Turkey’s annual inflation rate in January slowed less than expected, sending the lira higher as the central bank ruled out an extraordinary meeting to cut interest rates on Wednesday.
The consumer price index rose 7.24% from a year earlier and was 1.1% higher than the previous month, the state statistics agency said Tuesday.
January’s CPI was expected to be up 6.8% annually and 0.67% higher than a month earlier, according to a survey by The Wall Street Journal.
Turkey’s annual inflation rate was 8.17% in December.
The domestic producer price index increased 3.28% on the year and rose 0.33% on the month.
The central bank said after the release of the data that its Monetary Policy Committee would assess the country’s inflation outlook in detail at its regular meeting which will be held on the Feb. 24.

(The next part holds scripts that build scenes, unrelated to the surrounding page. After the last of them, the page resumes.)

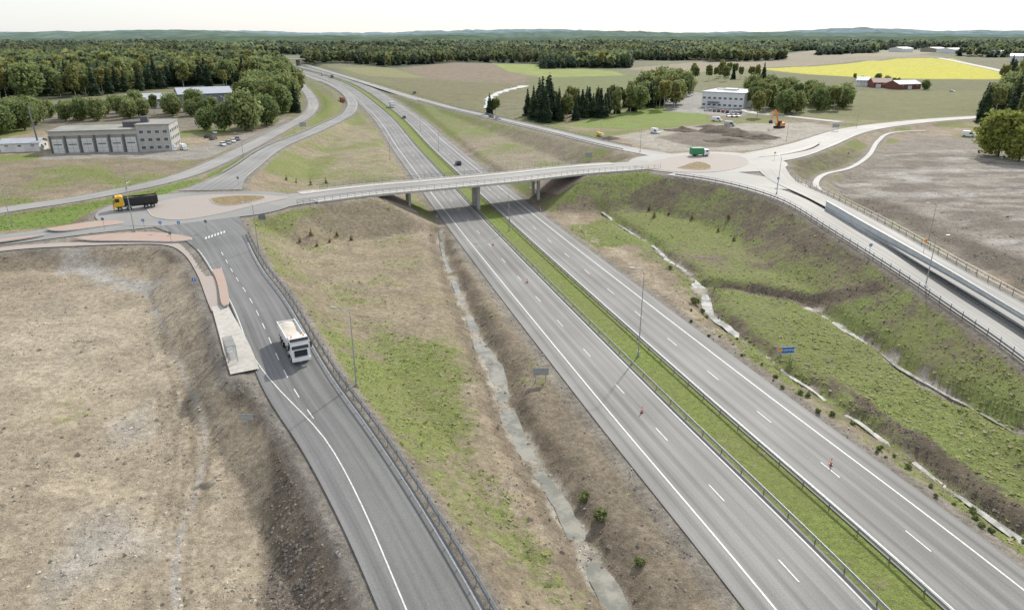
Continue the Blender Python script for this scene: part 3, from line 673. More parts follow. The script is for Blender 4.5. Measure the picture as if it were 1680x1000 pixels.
grove([(-60,226),(70,216),(85,202),(-60,205)],13,{'broad':1},(12,17),'trees left of the workshop',LB('left of the grey workshop building'),5)
grove([(70,205),(260,194),(350,190),(350,180),(200,184),(70,192)],24,{'broad':2,'birch':1},(9,13),'trees behind the workshop',LB('behind the grey workshop building'),5)
for i,(a,b,h,lab) in enumerate([(402,214,20,'large round pale green tree beside the workshop car park'),(438,206,16,'pale green tree right behind the large round tree by the car park'),(368,214,13,'smaller bushy tree left of the large round tree by the car park'),(338,214,11,'low bushy tree near the right end of the workshop')]):
    tree('broad%d'%(i%3),PG([(a,b)])[0],h/13,lab)
grove([(395,190),(440,195),(488,182),(492,160),(470,140),(440,150),(400,165)],50,{'broad':3,'birch':3,'spruce':1},(15,22),'trees along the curving local road',LB('beside the curving local road at left'),6)
grove([(-80,178),(0,171),(130,160),(215,151),(290,143),(395,143),(480,158),(474,138),(400,128),(200,138),(0,150),(-80,155)],150,{'spruce':3,'birch':4,'broad':1},(16,26),'front trees of the left forest',LB('at the front edge of the left forest'),6)
grove([(862,194),(905,198),(905,186),(862,184)],13,{'spruce':1},(15,24),'tall spruces in the central grove',{'spruce':'tall dark spruce at the left end of the central grove'},3.5)
grove([(900,196),(960,196),(1030,186),(1085,174),(1085,162),(1000,170),(900,184)],60,{'spruce':3,'birch':2},(11,17),'trees of the central grove',LB('in the central grove beside the field'),4.5)
grove([(1030,186),(1110,180),(1130,150),(1080,142),(1060,158)],34,{'birch':4,'broad':2},(14,20),'trees left of the white office',LB('left of the white office building'),5)
grove([(1222,195),(1310,190),(1325,176),(1300,158),(1230,148),(1222,165)],42,{'birch':4,'broad':2},(11,17),'trees right of the white office',LB('right of the white office building'),5)
grove([(1120,132),(1220,136),(1280,132),(1170,124)],18,{'birch':3,'spruce':1},(13,18),'trees behind the white office',LB('behind the white office building'),6)
grove([(1318,182),(1385,184),(1388,170),(1325,158)],13,{'broad':2,'birch':1},(10,15),'trees in the meadow',LB('standing in the meadow right of the office'),5)
for a,b,h,kd in[(1637,256,17,'lime0'),(1672,264,13,'lime0')]:
    tree(kd,PG([(a,b)])[0],h/15,'large yellow green tree at the right edge of the field' if a<1650 else 'rightmost yellow green tree cut by the picture edge')
grove([(1592,212),(1720,225),(1720,160),(1640,165),(1600,190)],40,{'birch':4,'spruce':2,'broad':1},(15,23),'trees at the right edge',LB('behind the yellow green tree at right'),4.5)
grove([(1640,145),(1720,155),(1720,112),(1655,112)],30,{'spruce':3,'birch':3},(15,21),'far trees at the right edge',LB('near the far road at right'),7)
grove([(800,197),(818,198),(820,186),(802,186)],4,{'spruce':1,'birch':1},(9,14),'trees by the entry ramp',LB('by the entry ramp near the pond'),3)
grove([(1390,142),(1520,149),(1530,136),(1400,132)],10,{'broad':1,'birch':1},(6,9),'trees around the red barns',LB('around the red barns'),6)
for i,q in enumerate(PG([(1073,356),(1097,352),(1135,360),(1195,356),(1204,395),(1178,380),(1065,345)])):
    tree('sap%d'%(i%3),q,random.uniform(.9,1.4),'small rusty green pine sapling on the grassy slope right of the bridge','saplings right of the bridge')
for i,q in enumerate(PG([(492,398),(520,404),(541,398),(553,385),(510,385),(486,300),(510,303),(535,300),(470,296),(575,372)])):
    tree('sap%d'%(i%3),q,random.uniform(.9,1.4),'small yellow green pine sapling on the slopes by the left bridge end','saplings by the left bridge end')
for i,(a,b,s,l) in enumerate([(960,820,.38,'low green shrub on the motorway slope, upper one of two'),(985,850,.5,'low green shrub on the motorway slope, lower one of two'),(1048,925,.28,'tiny green shrub low on the motorway slope'),(1140,497,.5,'reedy green bush beside the right stream'),(1152,512,.3,'small reedy bush at the right stream pool'),(1100,440,.25,'small bush on the upper right stream bank'),(1160,520,.25,'lowest small bush by the right stream pool')]):
    tree('bush%d'%(i%3),PG([(a,b)])[0],s,l,sz=.7)
sp=[]
for i in range(30):
    u=(i+random.random())/30;sp.append((1120+u*560+random.uniform(-16,16),500+u*400+random.uniform(-6,20)))
for i,q in enumerate(PG(sp)):
    tree('bush%d'%(i%3),q,random.uniform(.10,.26),'small green weed clump on the bank between motorway and right stream','weed clumps beside the right stream',sz=.7)
# forest masses
def low(kind,n,size,seed):
    if kind=='s':V,Qd=spruce(n,1,.15,size,seed)
    else:V,Qd=decid(n,1,.25,size,seed,9,.1)
    return V,Qd
LODS=[[low('s',100,.068,1),low('s',100,.068,2),low('d',110,.066,3),low('d',110,.066,4)],[low('s',34,.10,5),low('s',34,.10,6),low('d',36,.11,7),low('d',36,.11,8)]]
def forest(name,polys,z,lab):
    pts=[]
    for pp in polys:
        pw=np.array([P(a,b,z)[:2] for a,b in pp]);y=pw[:,1].min();y1=min(pw[:,1].max(),3700)
        while y<y1:
            ddx=max(4.2,.0056*y);xs=np.arange(max(pw[:,0].min(),-1.05*y-80),min(pw[:,0].max(),1.05*y+80),ddx)
            xs=xs+rng.uniform(-.5,.5,len(xs))*ddx;dyy=max(6,.017*y);yv=y+rng.uniform(-.5,.5,len(xs))*dyy
            k=inpoly(xs,yv,pw);pts.append(np.c_[xs[k],yv[k]]);y+=dyy
    pts=np.vstack(pts);inf={};zz=T(pts[:,0],pts[:,1],inf);ok=inf['E']>4;pts=pts[ok];zz=zz[ok]
    Vs=[];Qs=[];Cs=[];base=0
    nz=fbm(pts[:,0]/110,pts[:,1]/110,51,4);nz2=fbm(pts[:,0]/300,pts[:,1]/420,57,3);rr=rng.uniform(size=len(pts));isd=(nz-.5)*3.0+rr*.9>.38
    for L in(0,1):
        for v in range(4):
            sel=np.nonzero(((pts[:,1]<950) if L==0 else (pts[:,1]>=950))&(isd==(v>=2))&(np.arange(len(pts))%2==v%2))[0]
            if not len(sel):continue
            V,Qd=LODS[L][v];k=len(sel);hh=rng.uniform(13,24,k)*(1+.6*(nz[sel]-.5)+.9*(nz2[sel]-.5));wf=1+np.clip((pts[sel,1]-900)/3000,0,.8)
            th=rng.uniform(0,6.28,k);c,s=np.cos(th)[:,None],np.sin(th)[:,None]
            x=(V[None,:,0]*c-V[None,:,1]*s)*(hh*wf*rng.uniform(.8,1.25,k))[:,None]+pts[sel,0][:,None];y=(V[None,:,0]*s+V[None,:,1]*c)*(hh*wf)[:,None]+pts[sel,1][:,None]
            z_=V[None,:,2]*hh[:,None]+zz[sel][:,None]
            VV=np.stack([x,y,z_],-1).reshape(-1,3);QQ=(Qd[None]+(np.arange(k)*len(V))[:,None,None]).reshape(-1,4)+base
            bc=np.array((.062,.095,.056)) if v<2 else np.array((.18,.215,.088))
            tc=bc[None]*rng.uniform(.65,1.45,(k,1))*(1+1.2*(nz2[sel]-.5))[:,None]
            if v>=2:
                yl=rng.uniform(size=k)<.3;tc[yl]*=np.array((1.45,1.2,.9))
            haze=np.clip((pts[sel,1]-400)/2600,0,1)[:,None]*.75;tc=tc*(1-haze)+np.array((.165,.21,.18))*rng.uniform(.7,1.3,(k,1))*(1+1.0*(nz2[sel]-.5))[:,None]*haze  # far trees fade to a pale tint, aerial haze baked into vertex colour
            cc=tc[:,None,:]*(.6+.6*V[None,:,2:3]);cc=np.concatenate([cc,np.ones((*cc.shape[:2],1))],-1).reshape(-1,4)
            Vs.append(VV);Qs.append(QQ);Cs.append(cc);base+=len(VV)
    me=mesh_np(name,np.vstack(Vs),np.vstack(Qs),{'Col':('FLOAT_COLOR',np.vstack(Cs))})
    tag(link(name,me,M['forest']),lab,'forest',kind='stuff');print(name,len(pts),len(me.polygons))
forest('forest_left',[[(-500,172),(0,158),(200,146),(400,134),(474,140),(474,118),(425,104),(405,88),(330,75.5),(-500,75.5)]],4,'dense mixed forest behind the workshop on the left')
forest('forest_centre',FPOLY[1:3],4,'long mixed forest band behind the brown and green fields')
forest('forest_right',FPOLY[3:],5,'distant forest patches at upper right beyond the yellow field')
# ---------------------------------------------------------------- bridge
br=empty('road_bridge',(0,0,0),0,'long pale concrete overpass bridge crossing the motorway between two roundabouts','bridge')
ribbon('road_surface',BR[max(0,iL-14):],-6.6,6.6,.05,M['asph3'],br,None)
deck=BR[iL-1:iR+2];t,n=frame(deck)
def sweep(name,Cn,prof,m,parent):
    t,n=frame(Cn);k=len(prof);V=[]
    for i,c in enumerate(Cn):
        for o,z in prof:V.append((c[0]+n[i,0]*o,c[1]+n[i,1]*o,c[2]+z))
    b=MB();fs=[(i*k+j,i*k+(j+1)%k,(i+1)*k+(j+1)%k,(i+1)*k+j) for i in range(len(Cn)-1) for j in range(k)]
    fs+=[tuple(range(k)),tuple(range(len(Cn)*k-1,len(Cn)*k-k-1,-1))];b.add(V,fs);return b.build(name,m,parent)
sweep('deck',deck,[(-7.3,.02),(7.3,.02),(7.3,-.25),(5.0,-.38),(4.2,-1.0),(-4.2,-1.0),(-5.0,-.38),(-7.3,-.25)],M['concd'],br)
for sg in(-1,1):
    sweep('edge_beam',BR[max(0,iL-8):iR+9],[(sg*6.75,.22),(sg*7.45,.22),(sg*7.45,-.3),(sg*6.75,-.3)][::sg],M['conc'],br)
    sweep('kerb',BR[max(0,iL-8):iR+9],[(sg*3.9,.06),(sg*6.7,.06),(sg*6.7,.16),(sg*3.9,.16)][::sg],M['plat'],br)
mi=int(np.argmin(np.hypot(deck[:,0]+10.5,deck[:,1]-192)))
for off,sx,sy in((-18.8,.7,1.1),(0,.9,1.8),(18.6,.7,1.1)):
    c=at(deck,arc(deck)[mi]+off/.96)
    for q in(-2.6,2.6):
        x=c[0]-.262*q;y=c[1]+.965*q
        zt=T([x],[y])[0];b=MB();b.box(x,y,(zt-.5+6.55)/2,sx,sy,6.55-zt+.5,.268);b.build('pier',M['conc'],br,.1)
for i_,dr in((iL,-1),(iR,1)):
    c=BR[i_];b=MB();a=math.atan2(t[0 if dr<0 else -1][1],t[0 if dr<0 else -1][0]);b.box(c[0],c[1],6.2,1.2,14,2.2,a);b.build('abutment',M['conc'],br,.05)
# paved slopes under both bridge ends
pv=mat('reddish_stone_paving',(.33,.265,.22),.9,2,.35,bmp=.6)
for i_,tv,nv,dr in((iR,t[-1],n[-1],1),(iL,t[0],n[0],-1)):
    c=BR[i_];b=MB();pts=[]
    for i in range(13):
        for j in range(9):
            o=-9.5+19*i/12;s=(-10+9*j/8)*dr;pts.append((c[0]+tv[0]*s+nv[0]*o,c[1]+tv[1]*s+nv[1]*o))
    pa=np.array(pts);zz=T(pa[:,0],pa[:,1])+.07
    b.add([(x,y,z) for (x,y),z in zip(pts,zz)],[(i*9+j,i*9+j+1,i*9+j+10,i*9+j+9) for i in range(12) for j in range(8)]);o=b.build('slope_paving',pv);o['kind']='structure'
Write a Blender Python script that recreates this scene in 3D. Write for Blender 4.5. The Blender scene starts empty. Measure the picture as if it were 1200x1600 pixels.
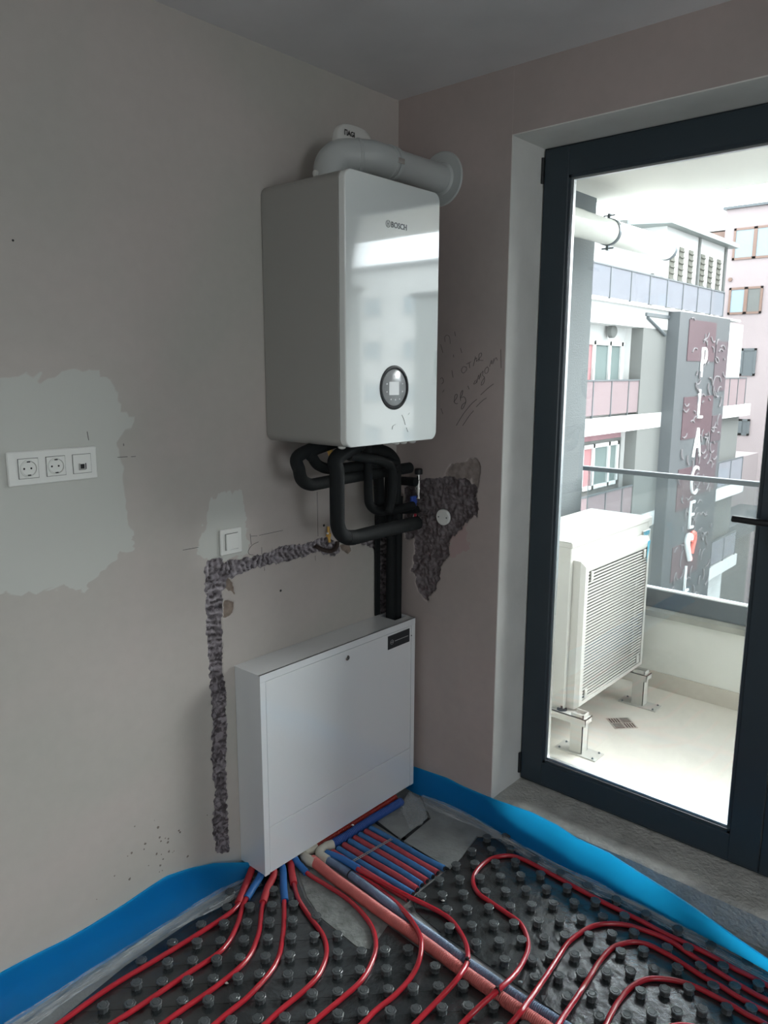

Governor Basci said on Monday depending on the “strength of disinflation, we will decide whether to call a meeting or not.” He said last week he might convene an extraordinary monetary policy committee meeting on Feb. 4 if the annual inflation rate dropped more than one percentage point in January.
His comments came amid mounting government pressure to ease borrowing costs to bolster economic growth. Turkey’s lira weakened to a record low of 2.4479 against the dollar on Friday on expectations of a rate cut and a broader emerging market selloff.
At 0825 GMT, the Turkish lira was trading at TRY2.4144 against the dollar, compared with TRY2.4328 before the data release. The yield on two-year benchmark government bonds was 6.98%, compared with 6.95% early Tuesday. The main BIST-100 stock index was down 0.3%.